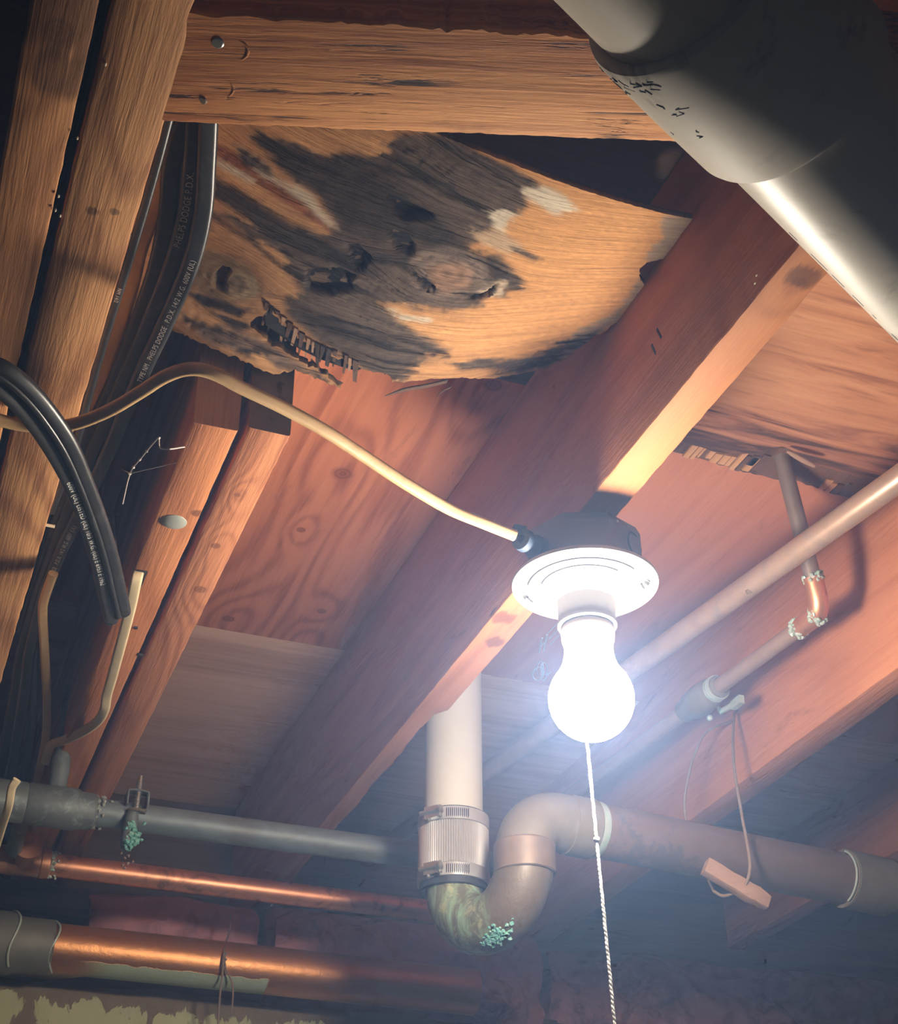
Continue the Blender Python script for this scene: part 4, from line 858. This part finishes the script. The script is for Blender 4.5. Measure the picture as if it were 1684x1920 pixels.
def cables():
    bk = M['black_cable']
    # bundle between the joists
    P = lambda z, *q: [onz(x, y, z) for x, y in q]
    t = thing('black_cable', (.1, .75, .69), 'rightmost printed black flat cable hanging down in the left joist bay', 'cable')
    c, p = cable(P(.688, (392, 205), (388, 300), (381, 400), (356, 500), (304, 620), (264, 705), (192, 875), (101, 1065), (60, 1200), (46, 1300), (20, 1450), (5, 1500)), 'sheath', bk, t, .0118, .0062)
    printed(p, 'TYPE NM . PHELPS DODGE . P.D.X. 14/2 W.G. 600V (UL)', .0052, sum((b - a).length for a, b in zip(p, p[1:])) - .272, -.0006, .0062, M['print_grey'], c, True)
    printed(p, 'PHELPS DODGE . P.D.X. 14/2 W.G. 600V (UL)', .0052, sum((b - a).length for a, b in zip(p, p[1:])) - .60, -.0006, .0062, M['print_grey'], c, True)
    t = thing('black_cable', (.09, .75, .70), 'printed black flat cable second from the right in the left joist bay', 'cable')
    c, p = cable(P(.697, (368, 205), (362, 300), (350, 400), (322, 500), (274, 620), (236, 705), (178, 840), (96, 1040), (48, 1190), (28, 1300), (5, 1430)), 'sheath', bk, t, .0118, .0062)
    printed(p, 'PHELPS DODGE P.D.X.', .0064, sum((b - a).length for a, b in zip(p, p[1:])) - .120, .001, .0062, M['print_grey'], c, True)
    t = thing('black_cable', (.085, .8, .70), 'unprinted black cable in the dark left bay behind the printed pair', 'cable')
    c, p = cable(P(.704, (352, 215), (325, 300), (316, 400), (296, 500), (262, 600), (215, 720), (150, 860), (80, 1060), (40, 1180)), 'sheath', bk, t, .0135, .0075)
    t = thing('black_cable', (.072, .8, .69), 'thin black cable running tight along the striped joist edge', 'cable')
    c, p = cable(P(.682, (318, 215), (296, 300), (268, 400), (238, 500), (207, 600), (178, 700), (140, 840), (96, 960)), 'sheath', bk, t, .006, .005)
    printed(p, 'NM 14/2', .0038, .16, 0, .005, M['print_grey'], c, False)
    t = thing('tan_cable', (.08, .8, .72), 'tan cable showing behind the black cables along the striped joist', 'cable')
    cable(P(.712, (356, 205), (340, 240), (312, 300), (292, 380), (262, 460), (243, 540), (214, 630), (184, 720), (150, 800)), 'sheath', M['tan_cable'], t, .0125, .0055)
    t = thing('black_cable', (.06, 1.4, .68), 'black cable hanging low in the left bay above the grey pipe', 'cable')
    cable(P(.69, (74, 1150), (66, 1220), (62, 1300), (60, 1370), (48, 1440), (40, 1490)), 'sheath', bk, t, .0095, .007)
    t = thing('tan_cable', (.1, 1.45, .66), 'straight tan cable dropping beside the grey valve stem at far left', 'cable')
    cable(P(.676, (100, 1075), (84, 1120), (80, 1150), (84, 1230), (88, 1310), (86, 1380), (75, 1440), (66, 1478)), 'sheath', M['tan_cable'], t, .0085, .005)
    # looped pair in front of the joists
    t = thing('looped_black_cable', (.08, .95, .585), 'thick pair of black cables looping in front of the leftmost joists', 'cable')
    base = [(-40, 690), (0, 706), (40, 738), (80, 784), (120, 845), (152, 915), (178, 985), (198, 1050), (212, 1110), (221, 1150)]
    pa = P(.600, *base); up = [V(.128, 1.125, .618), V(.122, 1.13, .65), V(.115, 1.12, .69)]
    sh = lambda pts, dx, dy, dz: [p + V(dx, dy, dz) for p in pts]
    p1, p2, p3 = [], [], []
    for (x, y), k in zip(base, range(len(base))):
        p1.append(onz(x + 12, y - 8 + 1 * (k < 5) * -6, .601)); p2.append(onz(x - 13, y + 7 + (k < 5) * 8, .600)); p3.append(onz(x, y, .5985))
    end = lambda p: [p[-1] + V(.001, .012, .006), p[-1] + V(-.002, .020, .022), p[-1] + V(-.012, .020, .05), p[-1] + V(-.02, .01, .09)]
    c, _ = cable(p1 + end(p1), 'upper_sheath', bk, t, .0100, .0075); c, q = cable(p2 + end(p2), 'lower_sheath', bk, t, .0110, .0070); cable(p3 + end(p3), 'inner_sheath', bk, t, .0052, .0066)
    printed(q, '600V (UL) LISTED (UL) 10/3 W.G. (UL) E 6953 E 1962', .0056, .125, -.0004, .0070, M['print_grey'], t)
    # tan cable to the lamp box
    t = thing('tan_lamp_cable', (.2, .85, .62), 'long tan cable curving across the bay to the lamp box', 'cable')
    q = [onz(*a) for a in ((-40, 772, .648), (0, 788, .648), (60, 799, .648), (130, 797, .646), (200, 772, .640), (262, 736, .634), (310, 706, .630), (355, 692, .628), (400, 700, .628), (455, 728, .628), (530, 764, .630), (610, 808, .632), (690, 860, .634), (760, 906, .634), (840, 953, .634), (905, 980, .633), (965, 1004, .632))]
    cable(q, 'sheath', M['tan_cable'], t, .0092, .0072)
    # cream cable stapled under the short joist
    t = thing('cream_cable', (.16, 1.4, .64), 'cream flat cable hanging under the short orange joist at lower left', 'cable')
    q = [onz(*a) for a in ((262, 1062, .668), (255, 1090, .652), (243, 1145, .650), (226, 1210, .650), (210, 1270, .650), (200, 1305, .650), (196, 1330, .650), (183, 1352, .652), (155, 1372, .656), (120, 1388, .664), (96, 1398, .672), (84, 1430, .674))]
    cable(q, 'sheath', M['cream_cable'], t, .0098, .0046)
    t = thing('cream_cable', (.1, 1.52, .6), 'short cream cable end poking past the grey pipe at far left', 'cable')
    cable([onz(*a) for a in ((-8, 1590, .555), (4, 1550, .558), (16, 1512, .562), (22, 1478, .572), (32, 1462, .578))], 'sheath', M['cream_cable'], t, .008, .0045)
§
» What you have to do:
Report how many lines hold the string "from", giving the number and nothing else.

» Answer below:
2